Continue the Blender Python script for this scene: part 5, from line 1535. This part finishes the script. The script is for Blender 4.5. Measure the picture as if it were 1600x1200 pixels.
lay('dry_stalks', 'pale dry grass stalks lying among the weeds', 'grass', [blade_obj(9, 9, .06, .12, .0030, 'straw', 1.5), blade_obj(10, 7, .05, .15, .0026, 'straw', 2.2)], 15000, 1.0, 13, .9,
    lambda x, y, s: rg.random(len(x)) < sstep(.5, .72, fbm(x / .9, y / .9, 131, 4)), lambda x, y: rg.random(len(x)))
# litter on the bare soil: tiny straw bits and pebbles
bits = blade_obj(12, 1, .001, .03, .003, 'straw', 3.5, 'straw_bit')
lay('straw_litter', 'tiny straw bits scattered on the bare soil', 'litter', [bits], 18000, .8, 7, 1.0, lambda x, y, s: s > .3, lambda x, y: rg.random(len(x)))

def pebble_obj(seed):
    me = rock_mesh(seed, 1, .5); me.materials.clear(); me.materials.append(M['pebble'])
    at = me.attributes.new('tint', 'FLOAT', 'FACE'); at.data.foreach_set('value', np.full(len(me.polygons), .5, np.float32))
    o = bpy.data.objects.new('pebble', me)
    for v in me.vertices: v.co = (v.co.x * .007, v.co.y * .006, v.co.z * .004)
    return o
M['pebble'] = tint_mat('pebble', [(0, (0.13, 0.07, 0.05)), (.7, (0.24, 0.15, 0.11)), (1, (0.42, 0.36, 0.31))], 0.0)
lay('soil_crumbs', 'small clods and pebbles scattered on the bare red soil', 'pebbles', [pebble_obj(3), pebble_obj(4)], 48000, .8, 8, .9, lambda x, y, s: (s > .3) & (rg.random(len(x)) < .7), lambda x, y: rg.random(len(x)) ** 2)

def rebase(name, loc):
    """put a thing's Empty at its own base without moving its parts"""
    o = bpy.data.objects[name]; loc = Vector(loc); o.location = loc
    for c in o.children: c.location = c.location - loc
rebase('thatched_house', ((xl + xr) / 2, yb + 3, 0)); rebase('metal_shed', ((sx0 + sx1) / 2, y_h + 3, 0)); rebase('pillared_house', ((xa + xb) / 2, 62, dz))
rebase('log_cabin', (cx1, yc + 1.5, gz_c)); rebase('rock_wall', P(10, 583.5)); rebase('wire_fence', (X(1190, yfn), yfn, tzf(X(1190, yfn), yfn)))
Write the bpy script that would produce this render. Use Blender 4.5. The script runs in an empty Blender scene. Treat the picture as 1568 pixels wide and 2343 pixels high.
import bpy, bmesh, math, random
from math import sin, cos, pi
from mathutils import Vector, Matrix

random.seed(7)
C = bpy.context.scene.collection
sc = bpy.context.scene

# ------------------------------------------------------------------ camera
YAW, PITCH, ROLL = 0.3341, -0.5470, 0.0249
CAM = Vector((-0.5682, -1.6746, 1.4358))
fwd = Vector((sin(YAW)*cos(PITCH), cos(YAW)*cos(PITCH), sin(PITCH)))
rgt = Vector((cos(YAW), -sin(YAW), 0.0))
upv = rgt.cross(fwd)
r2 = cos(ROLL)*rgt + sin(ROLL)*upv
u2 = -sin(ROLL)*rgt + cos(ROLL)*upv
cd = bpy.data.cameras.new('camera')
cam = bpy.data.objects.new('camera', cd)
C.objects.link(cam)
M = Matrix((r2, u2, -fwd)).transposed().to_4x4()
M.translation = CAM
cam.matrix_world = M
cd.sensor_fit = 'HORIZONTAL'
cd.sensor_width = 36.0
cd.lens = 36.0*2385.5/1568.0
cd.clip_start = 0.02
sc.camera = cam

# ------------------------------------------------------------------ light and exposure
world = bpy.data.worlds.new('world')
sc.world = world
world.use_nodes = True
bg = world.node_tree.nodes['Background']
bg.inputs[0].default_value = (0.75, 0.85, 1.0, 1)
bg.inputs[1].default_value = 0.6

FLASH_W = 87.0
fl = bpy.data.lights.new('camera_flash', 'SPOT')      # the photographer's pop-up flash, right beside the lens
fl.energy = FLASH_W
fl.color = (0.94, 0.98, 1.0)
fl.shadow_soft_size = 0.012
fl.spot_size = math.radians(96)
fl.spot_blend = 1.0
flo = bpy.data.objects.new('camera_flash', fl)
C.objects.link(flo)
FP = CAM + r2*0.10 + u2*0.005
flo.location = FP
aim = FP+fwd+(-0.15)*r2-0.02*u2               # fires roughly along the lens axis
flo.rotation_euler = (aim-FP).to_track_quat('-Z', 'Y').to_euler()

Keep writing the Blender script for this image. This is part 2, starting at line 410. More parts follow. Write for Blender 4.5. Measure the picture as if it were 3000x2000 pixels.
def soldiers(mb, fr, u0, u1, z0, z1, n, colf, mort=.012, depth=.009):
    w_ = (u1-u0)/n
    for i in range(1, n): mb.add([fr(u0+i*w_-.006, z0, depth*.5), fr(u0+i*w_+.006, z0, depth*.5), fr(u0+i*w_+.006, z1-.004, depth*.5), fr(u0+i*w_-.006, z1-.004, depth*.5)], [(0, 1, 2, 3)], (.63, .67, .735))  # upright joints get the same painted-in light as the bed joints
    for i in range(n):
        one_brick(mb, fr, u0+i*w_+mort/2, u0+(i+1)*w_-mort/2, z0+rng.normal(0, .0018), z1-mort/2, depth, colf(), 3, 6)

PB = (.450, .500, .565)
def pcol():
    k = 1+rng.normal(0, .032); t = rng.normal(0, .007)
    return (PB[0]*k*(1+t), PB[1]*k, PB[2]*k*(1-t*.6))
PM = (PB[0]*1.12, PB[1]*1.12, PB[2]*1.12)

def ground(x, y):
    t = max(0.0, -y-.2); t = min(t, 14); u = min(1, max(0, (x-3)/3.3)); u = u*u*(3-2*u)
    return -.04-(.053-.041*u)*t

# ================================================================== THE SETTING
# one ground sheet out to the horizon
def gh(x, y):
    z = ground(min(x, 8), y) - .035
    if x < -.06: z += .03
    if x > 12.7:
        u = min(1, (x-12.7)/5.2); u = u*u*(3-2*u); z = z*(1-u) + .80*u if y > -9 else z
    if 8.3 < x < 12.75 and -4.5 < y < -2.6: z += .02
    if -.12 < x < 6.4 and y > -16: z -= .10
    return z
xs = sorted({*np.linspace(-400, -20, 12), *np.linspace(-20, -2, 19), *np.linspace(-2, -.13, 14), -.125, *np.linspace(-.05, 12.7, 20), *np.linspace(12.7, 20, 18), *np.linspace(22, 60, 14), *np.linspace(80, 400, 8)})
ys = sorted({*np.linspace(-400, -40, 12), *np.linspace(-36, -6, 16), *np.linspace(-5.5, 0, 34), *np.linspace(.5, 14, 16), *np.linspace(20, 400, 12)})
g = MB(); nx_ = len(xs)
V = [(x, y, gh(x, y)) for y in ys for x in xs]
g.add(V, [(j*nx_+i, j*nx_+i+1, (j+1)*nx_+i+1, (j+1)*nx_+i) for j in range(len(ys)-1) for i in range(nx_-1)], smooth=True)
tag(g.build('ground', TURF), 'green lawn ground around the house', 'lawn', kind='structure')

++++

Problem to solve: The lines to extract from the data above begin with the line containing "Keep writing the" and end with the line containing "return -.04-(.053-.041*u)*t". Extract them exactly, including both.

Solution:
Keep writing the Blender script for this image. This is part 2, starting at line 410. More parts follow. Write for Blender 4.5. Measure the picture as if it were 3000x2000 pixels.
def soldiers(mb, fr, u0, u1, z0, z1, n, colf, mort=.012, depth=.009):
    w_ = (u1-u0)/n
    for i in range(1, n): mb.add([fr(u0+i*w_-.006, z0, depth*.5), fr(u0+i*w_+.006, z0, depth*.5), fr(u0+i*w_+.006, z1-.004, depth*.5), fr(u0+i*w_-.006, z1-.004, depth*.5)], [(0, 1, 2, 3)], (.63, .67, .735))  # upright joints get the same painted-in light as the bed joints
    for i in range(n):
        one_brick(mb, fr, u0+i*w_+mort/2, u0+(i+1)*w_-mort/2, z0+rng.normal(0, .0018), z1-mort/2, depth, colf(), 3, 6)

PB = (.450, .500, .565)
def pcol():
    k = 1+rng.normal(0, .032); t = rng.normal(0, .007)
    return (PB[0]*k*(1+t), PB[1]*k, PB[2]*k*(1-t*.6))
PM = (PB[0]*1.12, PB[1]*1.12, PB[2]*1.12)

def ground(x, y):
    t = max(0.0, -y-.2); t = min(t, 14); u = min(1, max(0, (x-3)/3.3)); u = u*u*(3-2*u)
    return -.04-(.053-.041*u)*t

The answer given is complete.